Wednesday, February 6, 2013

Perhaps give a stick for Valentine's Day.


This month's artifact of the month is a dogwood stick. This stick was given to Annie Bennett in October 1878 by her then boyfriend Will Clark. Will is identified on the envelope as "Uncle Sam Clark's boy".

Also in the envelope containing the stick were four reflections:
Where'er I go I think on you - 
None else can love you half so true.

Oft, as I rove by silver Luna's beam
Thy image stamps imagination's dream.
 
If e'er I am challeng'd I will not indict,
But quickly make friends, and strive to unite.
 
The bands of love can give no pain
If Mary clasps the silken chain.
Eleanor Fraser Collection 2012-027-0103
 
In 1882, on her eighteenth birthday, Nancy Ann (Annie) Bennett, married Joseph A. Peery, son of close family friend, and pioneer lumberman, Joseph W. Peery. Her husband died just ten years later, leaving her to raise four children alone.
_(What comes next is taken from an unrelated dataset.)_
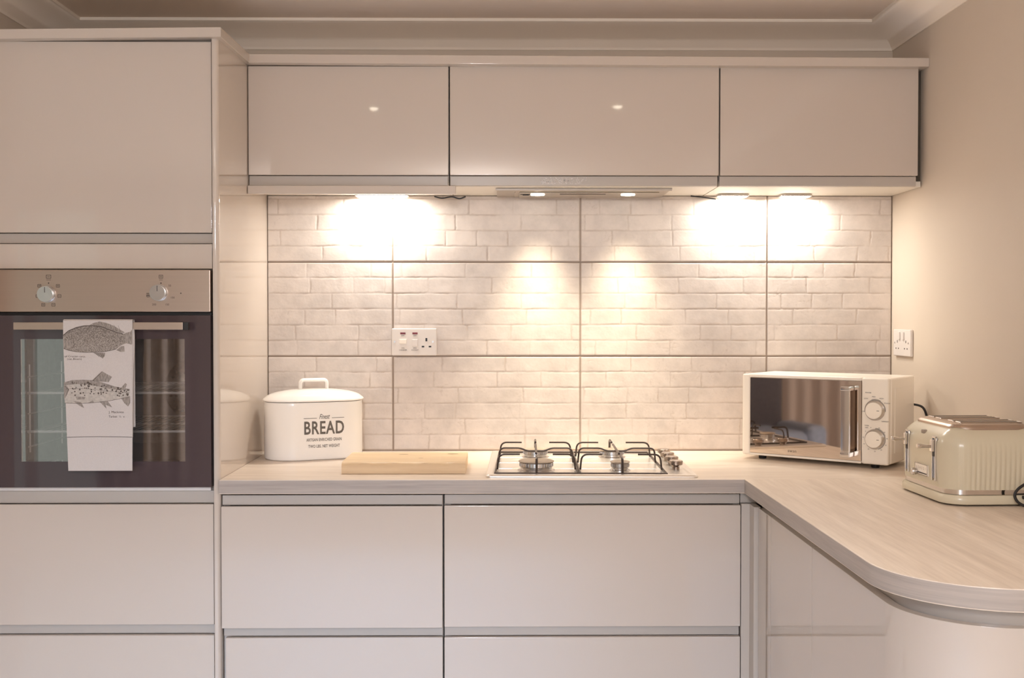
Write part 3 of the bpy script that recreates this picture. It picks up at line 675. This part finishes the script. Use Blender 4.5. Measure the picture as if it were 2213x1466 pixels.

She never re-married, but lived in Boulder Creek until her death in 1953.

Why a dogwood stick? We may never know. I tried to speculate - was it the religious significance? But when I learned another name for the tree was the Louse-berry Tree, because  the leaves and berries could be used to eradicate lice in children, and other "vermin" in dogs (not very romantic) - I gave up - (at least for now).